Another predictable—maybe deceptively predictable—feature of science: “Chances are, your best-cited paper happens early in your career,” Clauset says. The usual (but rarely tested explanation) is that young people are just smarter, but that’s wrong; really, they just publish more than older researchers. While that means more researchers will hit upon their most influential ideas when they’re young, some won’t do so until later in their careers, and there’s no way to know who’s the next wunderkind or even which scientific endeavor will pan out.

“Chances are, your best-cited paper happens early in your career.”

Not that there aren’t people trying to sort it out. With the explosion of data on scientific research, there are those who try to predict which projects will prove successful. There’s even a service now that aims to predict a study’s importance before it’s published — with the idea that reviewers could incorporate that knowledge into their reviews.

But a service like that could be dangerous, Clauset says. Such predictions are based on what a scientist has done in the past, especially the recent past, meaning that whether a paper gets published or whom the National Science Foundation decides to fund depends in part on whether a researcher has already publishedsomething influential. The assumption underlying those choices, however, is that people who’ve already done influential work will continue to do so—and that flies in the face of what we actually know about scientific progress.
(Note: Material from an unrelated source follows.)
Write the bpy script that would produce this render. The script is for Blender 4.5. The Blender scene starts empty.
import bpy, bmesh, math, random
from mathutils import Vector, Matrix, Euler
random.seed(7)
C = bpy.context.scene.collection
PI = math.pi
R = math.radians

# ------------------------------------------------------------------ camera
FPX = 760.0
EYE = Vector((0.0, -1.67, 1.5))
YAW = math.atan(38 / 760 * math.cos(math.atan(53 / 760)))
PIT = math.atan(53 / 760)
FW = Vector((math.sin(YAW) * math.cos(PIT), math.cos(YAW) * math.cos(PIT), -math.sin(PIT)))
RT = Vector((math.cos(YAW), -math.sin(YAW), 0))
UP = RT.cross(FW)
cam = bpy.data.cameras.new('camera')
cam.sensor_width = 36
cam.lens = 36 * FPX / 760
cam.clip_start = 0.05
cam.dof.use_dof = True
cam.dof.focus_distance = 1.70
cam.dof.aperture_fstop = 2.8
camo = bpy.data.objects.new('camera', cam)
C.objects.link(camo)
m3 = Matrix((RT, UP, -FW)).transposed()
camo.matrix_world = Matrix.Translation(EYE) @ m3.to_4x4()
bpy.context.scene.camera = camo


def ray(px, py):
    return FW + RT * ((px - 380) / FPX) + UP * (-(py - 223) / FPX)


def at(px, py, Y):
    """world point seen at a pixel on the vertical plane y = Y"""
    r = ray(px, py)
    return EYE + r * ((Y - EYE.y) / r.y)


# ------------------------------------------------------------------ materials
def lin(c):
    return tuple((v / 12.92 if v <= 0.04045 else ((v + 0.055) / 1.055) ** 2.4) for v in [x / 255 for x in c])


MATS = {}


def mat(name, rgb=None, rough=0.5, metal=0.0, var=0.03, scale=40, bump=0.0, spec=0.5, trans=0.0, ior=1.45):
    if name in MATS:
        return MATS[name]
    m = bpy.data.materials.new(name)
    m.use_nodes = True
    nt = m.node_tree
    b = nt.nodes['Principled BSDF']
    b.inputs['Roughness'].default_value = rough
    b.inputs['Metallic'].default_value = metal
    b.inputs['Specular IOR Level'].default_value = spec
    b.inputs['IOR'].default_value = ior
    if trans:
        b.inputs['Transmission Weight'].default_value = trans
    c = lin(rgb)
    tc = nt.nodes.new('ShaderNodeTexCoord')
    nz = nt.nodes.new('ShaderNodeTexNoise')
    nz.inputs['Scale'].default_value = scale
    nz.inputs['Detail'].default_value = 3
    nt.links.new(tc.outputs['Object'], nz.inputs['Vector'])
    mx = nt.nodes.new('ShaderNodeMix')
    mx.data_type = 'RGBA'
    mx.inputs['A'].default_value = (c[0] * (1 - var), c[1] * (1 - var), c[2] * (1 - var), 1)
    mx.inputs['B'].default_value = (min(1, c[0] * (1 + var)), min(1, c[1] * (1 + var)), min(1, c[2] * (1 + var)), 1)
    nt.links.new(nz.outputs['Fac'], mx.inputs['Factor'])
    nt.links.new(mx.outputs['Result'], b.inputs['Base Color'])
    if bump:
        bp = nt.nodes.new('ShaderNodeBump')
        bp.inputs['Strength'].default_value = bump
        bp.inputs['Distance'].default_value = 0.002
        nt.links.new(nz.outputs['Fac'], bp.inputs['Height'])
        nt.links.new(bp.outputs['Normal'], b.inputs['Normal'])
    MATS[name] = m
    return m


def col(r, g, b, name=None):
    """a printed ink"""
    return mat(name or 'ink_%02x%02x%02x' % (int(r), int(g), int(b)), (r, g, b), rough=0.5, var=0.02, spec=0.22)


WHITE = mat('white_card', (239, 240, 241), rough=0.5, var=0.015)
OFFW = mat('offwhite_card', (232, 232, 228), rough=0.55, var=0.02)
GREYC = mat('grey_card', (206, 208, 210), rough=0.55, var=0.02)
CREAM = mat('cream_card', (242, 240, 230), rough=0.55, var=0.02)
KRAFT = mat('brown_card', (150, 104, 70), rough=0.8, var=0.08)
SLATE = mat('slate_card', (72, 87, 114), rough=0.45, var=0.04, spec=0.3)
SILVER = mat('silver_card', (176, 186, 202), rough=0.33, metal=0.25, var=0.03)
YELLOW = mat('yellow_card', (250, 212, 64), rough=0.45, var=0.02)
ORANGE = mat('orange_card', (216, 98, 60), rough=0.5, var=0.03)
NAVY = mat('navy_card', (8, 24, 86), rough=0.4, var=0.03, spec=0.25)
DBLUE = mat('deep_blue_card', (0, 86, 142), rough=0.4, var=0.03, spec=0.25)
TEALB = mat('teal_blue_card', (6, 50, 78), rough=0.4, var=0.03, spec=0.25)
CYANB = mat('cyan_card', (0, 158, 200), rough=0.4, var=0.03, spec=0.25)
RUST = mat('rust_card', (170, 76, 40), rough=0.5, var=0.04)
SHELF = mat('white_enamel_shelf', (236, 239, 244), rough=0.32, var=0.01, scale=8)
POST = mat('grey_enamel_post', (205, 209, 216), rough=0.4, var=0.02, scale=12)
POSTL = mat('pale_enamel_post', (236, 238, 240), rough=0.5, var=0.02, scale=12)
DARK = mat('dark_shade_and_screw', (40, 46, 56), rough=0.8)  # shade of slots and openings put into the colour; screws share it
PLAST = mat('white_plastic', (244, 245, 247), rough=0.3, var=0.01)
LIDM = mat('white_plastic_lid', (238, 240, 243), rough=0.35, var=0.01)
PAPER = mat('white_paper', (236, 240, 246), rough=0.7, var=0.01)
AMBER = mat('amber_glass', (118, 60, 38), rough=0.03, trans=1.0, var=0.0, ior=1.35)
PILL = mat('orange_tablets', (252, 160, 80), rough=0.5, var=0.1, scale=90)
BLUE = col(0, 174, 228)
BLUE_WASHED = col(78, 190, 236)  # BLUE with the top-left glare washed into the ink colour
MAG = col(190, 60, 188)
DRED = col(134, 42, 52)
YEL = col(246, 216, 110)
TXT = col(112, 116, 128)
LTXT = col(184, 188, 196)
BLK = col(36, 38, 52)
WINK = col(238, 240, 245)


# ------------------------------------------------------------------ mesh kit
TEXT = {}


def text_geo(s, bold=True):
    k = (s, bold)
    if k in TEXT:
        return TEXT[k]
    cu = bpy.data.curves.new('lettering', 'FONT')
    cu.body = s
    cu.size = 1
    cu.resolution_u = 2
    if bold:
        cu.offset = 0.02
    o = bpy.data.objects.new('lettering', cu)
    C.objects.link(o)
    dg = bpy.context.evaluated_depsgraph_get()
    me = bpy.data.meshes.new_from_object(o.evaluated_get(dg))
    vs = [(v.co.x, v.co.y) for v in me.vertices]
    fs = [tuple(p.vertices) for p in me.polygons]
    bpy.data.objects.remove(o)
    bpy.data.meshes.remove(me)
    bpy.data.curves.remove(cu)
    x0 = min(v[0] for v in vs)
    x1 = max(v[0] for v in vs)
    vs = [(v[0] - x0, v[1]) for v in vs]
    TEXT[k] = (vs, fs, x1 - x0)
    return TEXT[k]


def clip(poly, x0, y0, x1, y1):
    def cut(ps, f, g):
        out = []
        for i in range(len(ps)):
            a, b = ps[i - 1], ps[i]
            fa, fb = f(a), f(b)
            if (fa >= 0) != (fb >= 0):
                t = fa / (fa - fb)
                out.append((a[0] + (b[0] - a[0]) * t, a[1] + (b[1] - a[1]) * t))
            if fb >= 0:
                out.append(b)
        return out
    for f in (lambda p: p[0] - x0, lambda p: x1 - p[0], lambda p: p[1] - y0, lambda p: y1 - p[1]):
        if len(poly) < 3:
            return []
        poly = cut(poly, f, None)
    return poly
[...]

Worse, algorithms of that sort could create feedback loops that hurt young scientists, researchers from underrepresented groups, and those with high-risk but potentially high-reward ideas. In fact, there’s already been a trend toward funding lower-risk projects, which Clauset likens to an overly safe investment portfolio, and, just as in investments, the better alternative is to diversify: Weed out the proposals that don’t meet certain basic requirements, then pick at random which of the rest to fund.

“If we accept the fact that science is inherently unpredictable, it will open up room for individuals to be different from each other,” Clauset says. “If we buy into this, it suggests an entirely different approach to funding science”—one that might be better not just for scientists, but for all of us.